There, as many as 30 rideshare cars will wait. The cars are numbered on the virtual queue. While demand is high for Ubers and Lyfts at the airport, sometimes drivers will wait up to three hours to get a passenger and leave the queue.

Drivers are not paid until they match with a passenger, so the waiting time is in hope the ride will pay off with a lengthy ride, but not too long. They do not find out the destination of the passenger until they enter the car — the app won’t let them see.

“Sometimes you wait two hours in the queue and they give you a 16-minute ride,” said Wahid Ganga, an Uber driver from Waterbury. “You cannot decline because if you decline more than two times you lose your spot, even if you have been waiting for three hours. And that is going to affect your rating.”

If the passenger needs to go somewhere out of state like LaGuardia Airport, the driver will not be allowed to pick up any other passengers in New York. Connecticut rideshare drivers can not pick up out of state passengers so the drive back from LaGuardia is unpaid.

“Drivers of course are paying for all of their gas,” Hearn said. “They aren’t getting paid for tolls on the way there and they certainly aren’t getting paid for return tolls.”

If a driver needs to leave the queue to use the bathroom, they will be sent to the back of the queue, forced to wait behind the sometimes 30 other cars that are ahead.

“This is not a demand,” Rana said. “It’s a basic human need.”

Ryan Tenny, a spokesperson for the Connecticut Airport Authority, said that the authority is looking into the possibility of a toilet in the future. He said that drivers could come in the airport to use the bathroom like members of the public, but if drivers leave the lot, they lose their spot.

“The cell phone waiting lot is a public lot intended for short-term waiting; however, given unfortunate sanitary circumstances that have surfaced and the resulting maintenance burden that has fallen on CAA staff members, the CAA was already evaluating portable toilets to improve the overall cleanliness of the area and improve the facilities to all users of the cell phone waiting lot,” Tenny said.

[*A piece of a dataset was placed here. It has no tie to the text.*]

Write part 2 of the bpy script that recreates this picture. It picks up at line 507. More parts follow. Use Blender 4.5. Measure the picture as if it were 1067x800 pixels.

Rana said a portable toilet is the bare minimum.

“It should be a trailer where you can wash your hands and have a proper toilet,” Rana said. “If you are a woman driver, you cannot hold pee for four hours.”

For each time an Uber or Lyft picks someone up at BDL, there is a $2.25 fee added to the passenger’s total that goes to the airport. Rana said that since the airport is making money off of the service, the airport should give back to the drivers that make that service possible.

The complaints the drivers shared about working as a rideshare driver were numerous and driverse. Most highlighted the crushing toll that gas prices were taking on the amount of money they took home at the end of the day. Others said that Uber was was seizing their tips.

Some complained about the control the app has over their lives and workday. Ganga said he thinks the app and the company knew about the rally because drivers headed to the event set the IAM Lodge as their destination before going offline.

“You set a destination, I want to be in this place at this time,” Ganga said. “They should give you all the rides going in that direction. Today they dropped my destination off the app three times. I put the destination as here and they took it down three times. I am pretty sure they know we are going to protest here.”

The Indepednent Drivers Guild formed in 2016 in the New York City area as an agreement between Uber and the IAM in New York City. Rana said that the Independent Drivers Guild in Connecticut has nothing to do with Uber, but another local group, Connecticut Drivers United, is skeptical.

“IDG is trying to create groups paid by IDG to destroy the real benefits of workers,” said Carlos Gomez, founder and senior organizer at Connecticut Drivers United. “CDU says IDG is not welcome in CT. Return to New York.”

Rana said that ultimately, organizations aside, the event is about the drivers and the demands they have.

“Uber and Lyft drivers are being exploited by these companies,” Rana said.